I have written before that I expect the UK to leave the EU soon (probably during the next Parliament), and that the suggestions that the UK might adopt a position like Norway or Switzerland, as small countries focused on free trade with all on a global basis, seems wrong to me.
A universal free trade posture is what to do if all you care about is the economics. That's relevant if you are the global hegemon (as Britain was during the high-point of its free trade posture in the nineteenth century) or if you are a small country focused upon building the affluence of your citizens but with few aspirations to mould the world (e.g. Norway or Switzerland). Imposing tariffs on other countries damages your consumers, by making imports more expensive, and curtails international engagement (reducing the flow/exchange of fruitful new ideas), reducing innovation and long-term growth rates.
A common error is to imagine that a partial free trade agreement, such as a customs union, must at least be progress towards universal free trade. But that is not necessarily (or even typically) so. In a customs union there is free trade between the members of the union but a common external tariff towards those outside. That diverts trade – in other words, relative to unilateral free trade, you trade less with those outside the customs union and more with those inside. Such trade diversion can be inefficient, and that inefficiency can exceed any efficiencies created by increased trade with customs union members.
Since trade is diverted in this way, it is easy to be confused about the significance of trading. For example, it is common for supporters of EU membership to say that membership is very valuable because a reasonably high proportion of our trade is with the EU. But that is to put cart before the horse. What happens, in fact, is that a reasonably high proportion of our trade is with the EU precisely because we are EU members. Conversely, it would be a mistake to measure the potential significance of future trading arrangements with, say, Canada and Australia by simply looking at current volumes and forms of trade (even if trade were the main goal of a post-EU relationship with Canada and Australia – which it wouldn't be). We trade much less with Canada and Australia than we would if we had a unilateral free trade posture. And the amount we would trade with Canada and Australia under a unilateral free trade posture is much less than if we had a customs union with Canada and Australia.

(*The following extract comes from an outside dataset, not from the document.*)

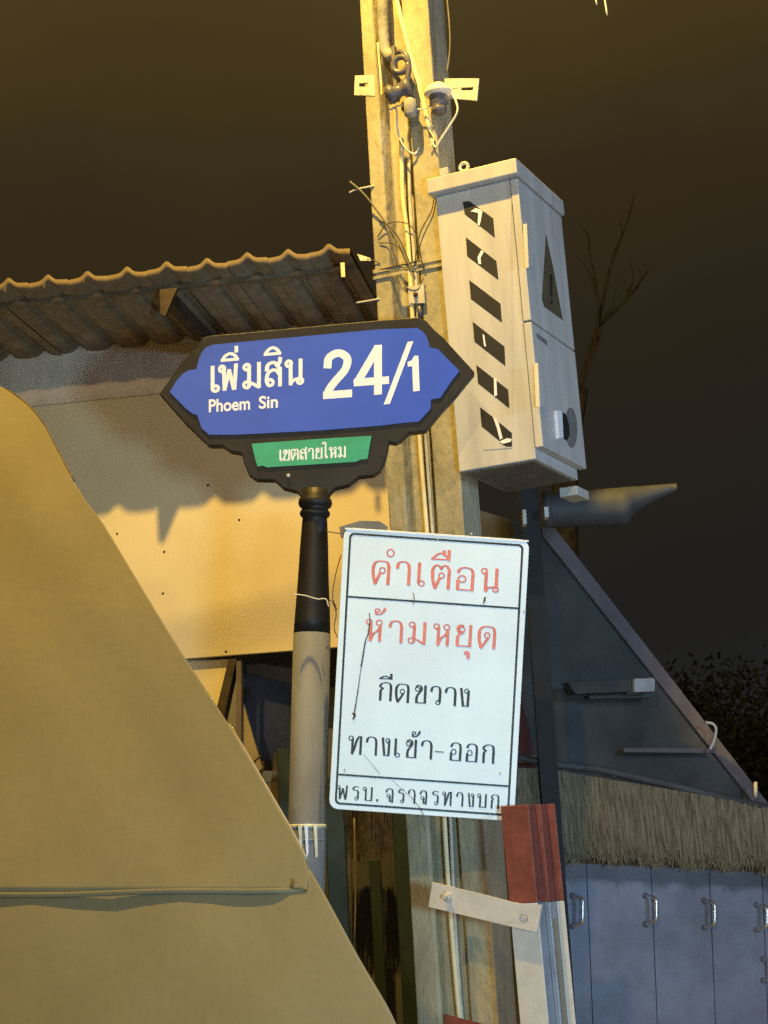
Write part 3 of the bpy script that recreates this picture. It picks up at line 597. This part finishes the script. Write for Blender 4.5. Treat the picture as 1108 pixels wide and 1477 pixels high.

So unilateral free trade is economically advantageous – it maximises consumer welfare and dynamic innovation. But if your goal is to build cultural, economic and political interdependence, so as to combine forces with others in projecting your values and ideas around the world, and moving global events, the economic advantages of a free trade posture can be outweighed by the tie-deepening advantages of a customs union or single market programme. Precisely that trade diversion that might be inefficient economically can be desirable culturally, socially and geo-politically. That is why state-building enterprises (such as the German unification project of the nineteenth century, or the European Union) often involve customs unions.
Britain has been a player in world affairs these past three and a half centuries. She has seen several Empires come and go, her influence fall and rise many times. There is little reason for Britain to shuffle off to her retirement home, now, focusing upon her own comforts and abandoning her power aspirations. Perhaps being Norway or Switzerland would make us richer. But that isn't enough. That isn't what Britain (Britain, not England) has ever been about. Britain is the world's third or fourth military spender, and probably the second military power. Her daughters in the Anglosphere and Commonwealth strut the Earth. Her values and philosophy inform the constitutions and polities of almost every developed nation. She is set to become the most populous country in Europe by the mid-21st century (treating the Single European State as its members for now), perhaps the third or fourth largest economy.
Thus, Britain's exit from the EU will be a major event in international politics, and what she does next will be of significant interest – especially if what she did next were to seek new allies. She would offer wealth and dynamism and creativity and cultural richness and be populous (perhaps even keen to export some population). She should seek the most like-minded allies available, offering living space for further expansion, resources to combine with her enterprise, socio-cultural youth and vigour and ambition to combine with her socio-cultural cunning and experience and deep roots.
In Europe, Britain sought to be European, reflecting our sense of necessary involvement in European affairs in two World Wars and our desire to learn from the European economic dynamism of the 1950s and 1960s. Post-EU, Britain should seek to be British. We should seek to build and deepen cultural and economic ties with other British nations, who share our assumptions and history and philosophy (though of course doing so in their own ways), and in combination with which our shared values can still be globally fecund. Everyone knows who these other British nations are – Canada and Australia (plus New Zealand if we're interested in rounding errors). A new relationship of equals with our brothers abroad is the most natural follow-on after the end of our EU relationship of equals with our friends near at hand.